* **The task**
Which lines hold the string "scene"? Copy every one of them.

* **Given information**

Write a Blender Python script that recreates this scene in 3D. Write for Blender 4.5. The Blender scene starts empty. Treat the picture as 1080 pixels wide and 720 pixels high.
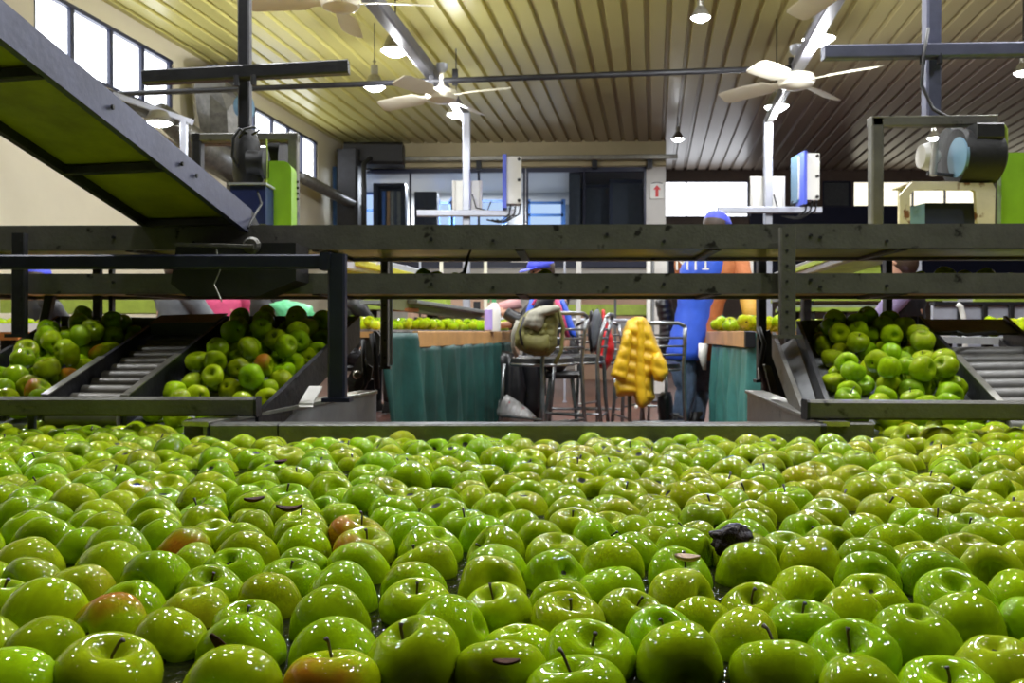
import bpy, math, random
from mathutils import Vector, Matrix, Quaternion, noise
SC = bpy.context.scene
C = SC.collection
PI = math.pi
F = 950.0
CAM = Vector((0, 0, 0.74))
PITCH = math.atan(10 / F)
WATER = 0.45
random.seed(7)
_f = Vector((0, math.cos(PITCH), -math.sin(PITCH)))
_u = Vector((0, math.sin(PITCH), math.cos(PITCH)))
_x = Vector((1, 0, 0))


def ray(px, py):
    return _f + _x * ((px - 540) / F) + _u * ((360 - py) / F)


def P(px, py, Y):
    d = ray(px, py)
    return CAM + d * (Y / d.y)


TH = math.radians(9)
AX = Vector((math.sin(TH), math.cos(TH), 0))
RT = Vector((math.cos(TH), -math.sin(TH), 0))


def W(lat, al, z):
    return RT * lat + AX * al + Vector((0, 0, z))


def on_left_wall(px, py, lat):
    d = ray(px, py)
    t = lat / (d.x * RT.x + d.y * RT.y)
    return CAM + d * t


# ---------------------------------------------------------------- materials
def new_mat(name):
    m = bpy.data.materials.new(name)
    m.use_nodes = True
    nt = m.node_tree
    return m, nt, nt.nodes['Principled BSDF']


def mat(name, col, rough=0.5, metal=0.0, var=0.0, scale=8.0, bump=0.0, bscale=40.0, coat=0.0, dirt=None, dirt_at=0.62, spec=0.5):
    m, nt, b = new_mat(name)
    b.inputs['Base Color'].default_value = (*col, 1)
    b.inputs['Roughness'].default_value = rough
    b.inputs['Metallic'].default_value = metal
    b.inputs['Coat Weight'].default_value = coat
    b.inputs['Coat Roughness'].default_value = 0.08
    b.inputs['Specular IOR Level'].default_value = spec
    tc = nt.nodes.new('ShaderNodeTexCoord')
    if var > 0 or dirt:
        n = nt.nodes.new('ShaderNodeTexNoise')
        n.inputs['Scale'].default_value = scale
        n.inputs['Detail'].default_value = 6
        n.inputs['Roughness'].default_value = 0.65
        nt.links.new(tc.outputs['Object'], n.inputs['Vector'])
        r = nt.nodes.new('ShaderNodeValToRGB')
        r.color_ramp.elements[0].position = 0.3
        r.color_ramp.elements[1].position = 0.72
        r.color_ramp.elements[0].color = (*[c * (1 - var) for c in col], 1)
        r.color_ramp.elements[1].color = (*[min(1, c * (1 + var)) for c in col], 1)
        nt.links.new(n.outputs['Fac'], r.inputs['Fac'])
        out = r.outputs['Color']
        if dirt:
            n2 = nt.nodes.new('ShaderNodeTexNoise')
            n2.inputs['Scale'].default_value = scale * 1.7
            n2.inputs['Detail'].default_value = 8
            nt.links.new(tc.outputs['Object'], n2.inputs['Vector'])
            r2 = nt.nodes.new('ShaderNodeValToRGB')
            r2.color_ramp.elements[0].position = dirt_at
            r2.color_ramp.elements[1].position = dirt_at + 0.06
            nt.links.new(n2.outputs['Fac'], r2.inputs['Fac'])
            mx = nt.nodes.new('ShaderNodeMix')
            mx.data_type = 'RGBA'
            nt.links.new(r2.outputs['Color'], mx.inputs[0])
            nt.links.new(out, mx.inputs[6])
            mx.inputs[7].default_value = (*dirt, 1)
            out = mx.outputs[2]
        nt.links.new(out, b.inputs['Base Color'])
    if bump > 0:
        n3 = nt.nodes.new('ShaderNodeTexNoise')
        n3.inputs['Scale'].default_value = bscale
        n3.inputs['Detail'].default_value = 4
        nt.links.new(tc.outputs['Object'], n3.inputs['Vector'])
        bp = nt.nodes.new('ShaderNodeBump')
        bp.inputs['Strength'].default_value = bump
        bp.inputs['Distance'].default_value = 0.01
        nt.links.new(n3.outputs['Fac'], bp.inputs['Height'])
        nt.links.new(bp.outputs['Normal'], b.inputs['Normal'])
    return m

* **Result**
Write a Blender Python script that recreates this scene in 3D. Write for Blender 4.5. The Blender scene starts empty. Treat the picture as 1080 pixels wide and 720 pixels high.
SC = bpy.context.scene